Thankfully our wants are destined to be unique rather than universal, and act as built-in compasses. No one has the exact same wants as you. Have you ever wanted to be a touring DJ/talk-show host/fashion-designer in gold stilettos? No? Exactly. That’s what I thought. Wants are a finger print, a snow flake, an encrypted password solely and totally yours. Taking a closer look under the hood, that ‘want’ of yours is acting as an arrow pointing toward your purpose. In other words, your purpose is hiding inside your wants. So trust them!

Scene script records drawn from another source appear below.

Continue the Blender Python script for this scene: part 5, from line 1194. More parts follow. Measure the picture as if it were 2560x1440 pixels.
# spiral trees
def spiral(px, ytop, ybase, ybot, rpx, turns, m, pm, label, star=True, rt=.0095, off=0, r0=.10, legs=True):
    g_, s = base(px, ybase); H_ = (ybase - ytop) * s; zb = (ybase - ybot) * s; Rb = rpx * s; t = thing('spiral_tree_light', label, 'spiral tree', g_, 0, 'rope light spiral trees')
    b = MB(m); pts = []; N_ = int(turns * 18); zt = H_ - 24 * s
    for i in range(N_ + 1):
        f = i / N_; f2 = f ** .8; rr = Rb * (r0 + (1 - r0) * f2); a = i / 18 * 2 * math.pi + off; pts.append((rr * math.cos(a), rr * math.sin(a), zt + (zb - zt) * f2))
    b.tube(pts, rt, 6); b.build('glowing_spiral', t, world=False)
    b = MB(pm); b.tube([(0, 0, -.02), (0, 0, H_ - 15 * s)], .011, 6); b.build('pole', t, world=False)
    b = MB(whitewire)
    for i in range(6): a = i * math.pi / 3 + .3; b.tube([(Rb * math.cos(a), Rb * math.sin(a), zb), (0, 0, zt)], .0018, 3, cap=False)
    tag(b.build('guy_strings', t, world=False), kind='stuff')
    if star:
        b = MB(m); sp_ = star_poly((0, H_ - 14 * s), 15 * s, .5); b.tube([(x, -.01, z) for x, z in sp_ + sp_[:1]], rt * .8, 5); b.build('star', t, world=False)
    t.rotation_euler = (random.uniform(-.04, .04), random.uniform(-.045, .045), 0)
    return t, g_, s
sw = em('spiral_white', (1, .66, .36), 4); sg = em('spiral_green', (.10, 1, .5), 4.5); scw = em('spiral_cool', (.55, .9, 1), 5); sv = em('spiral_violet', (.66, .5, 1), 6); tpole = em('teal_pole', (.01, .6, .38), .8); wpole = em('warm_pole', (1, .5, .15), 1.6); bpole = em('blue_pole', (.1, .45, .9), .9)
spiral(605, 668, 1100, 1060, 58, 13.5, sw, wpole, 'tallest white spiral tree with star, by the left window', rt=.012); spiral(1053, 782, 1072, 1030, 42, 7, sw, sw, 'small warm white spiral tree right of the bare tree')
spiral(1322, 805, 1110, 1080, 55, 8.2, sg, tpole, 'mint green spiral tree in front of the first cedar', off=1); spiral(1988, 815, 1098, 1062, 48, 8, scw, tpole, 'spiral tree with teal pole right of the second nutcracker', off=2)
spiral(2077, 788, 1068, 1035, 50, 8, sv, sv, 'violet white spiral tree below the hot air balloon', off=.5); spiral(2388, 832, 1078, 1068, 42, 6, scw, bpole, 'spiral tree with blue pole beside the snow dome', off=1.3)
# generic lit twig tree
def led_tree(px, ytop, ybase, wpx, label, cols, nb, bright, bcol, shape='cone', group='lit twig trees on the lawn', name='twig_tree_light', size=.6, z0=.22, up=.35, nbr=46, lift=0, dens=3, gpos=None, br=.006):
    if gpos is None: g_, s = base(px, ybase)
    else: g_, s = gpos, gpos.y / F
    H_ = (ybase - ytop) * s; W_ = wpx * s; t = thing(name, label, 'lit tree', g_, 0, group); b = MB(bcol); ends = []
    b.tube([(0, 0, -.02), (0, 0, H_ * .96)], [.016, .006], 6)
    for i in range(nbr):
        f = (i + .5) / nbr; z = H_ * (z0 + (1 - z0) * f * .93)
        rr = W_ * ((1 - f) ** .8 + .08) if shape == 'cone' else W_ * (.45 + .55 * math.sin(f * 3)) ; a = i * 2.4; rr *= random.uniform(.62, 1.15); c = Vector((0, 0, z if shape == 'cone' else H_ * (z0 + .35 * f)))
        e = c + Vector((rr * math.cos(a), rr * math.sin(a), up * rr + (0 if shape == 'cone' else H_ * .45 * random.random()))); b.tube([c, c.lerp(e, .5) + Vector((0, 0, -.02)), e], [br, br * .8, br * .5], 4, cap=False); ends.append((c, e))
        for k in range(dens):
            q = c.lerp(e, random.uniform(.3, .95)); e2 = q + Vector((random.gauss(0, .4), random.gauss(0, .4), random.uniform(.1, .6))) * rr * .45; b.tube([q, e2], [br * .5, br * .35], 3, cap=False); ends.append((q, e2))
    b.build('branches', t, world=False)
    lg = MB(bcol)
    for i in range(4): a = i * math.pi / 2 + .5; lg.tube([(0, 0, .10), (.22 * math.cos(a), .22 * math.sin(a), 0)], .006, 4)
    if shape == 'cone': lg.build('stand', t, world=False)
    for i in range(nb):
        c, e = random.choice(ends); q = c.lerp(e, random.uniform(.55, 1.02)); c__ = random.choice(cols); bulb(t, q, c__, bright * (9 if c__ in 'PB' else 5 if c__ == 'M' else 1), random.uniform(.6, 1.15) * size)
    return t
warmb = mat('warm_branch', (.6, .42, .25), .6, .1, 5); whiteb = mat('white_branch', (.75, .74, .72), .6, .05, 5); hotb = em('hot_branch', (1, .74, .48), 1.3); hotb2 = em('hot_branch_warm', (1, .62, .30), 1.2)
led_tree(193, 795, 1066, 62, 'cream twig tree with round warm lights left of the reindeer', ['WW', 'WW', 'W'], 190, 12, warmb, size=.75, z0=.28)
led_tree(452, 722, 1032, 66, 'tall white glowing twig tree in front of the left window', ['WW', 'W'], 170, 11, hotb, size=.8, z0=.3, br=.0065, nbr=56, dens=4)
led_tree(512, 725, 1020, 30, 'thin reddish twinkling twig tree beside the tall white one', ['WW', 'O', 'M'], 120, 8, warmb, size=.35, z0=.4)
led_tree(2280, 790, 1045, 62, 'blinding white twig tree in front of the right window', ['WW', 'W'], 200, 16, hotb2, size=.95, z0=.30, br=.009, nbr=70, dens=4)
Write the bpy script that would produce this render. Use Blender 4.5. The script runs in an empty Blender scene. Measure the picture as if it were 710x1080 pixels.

It’s not as simple as want → pursue → get → have. We’re constantly confronted with the inner impasse of want versus want. Shout out to all those times you had to make a choice between two or more wants. In the saying ‘I got all I ever wanted’ - the myth lies in the word ‘all.’ We are eternally forced to decide between our wants, and in doing so, we build our Hierarchy of Want. You’ve heard of Maslow’s ‘Hierarchy of Needs’ - well there is also a pyramid of want, but this one is all yours and only yours to define. As you begin to orient your wants up their hierarchy, you will begin to act around the things you want MOST. The question then isn’t ‘how do I get everything I want?’, it’s actually ‘what do I want most?’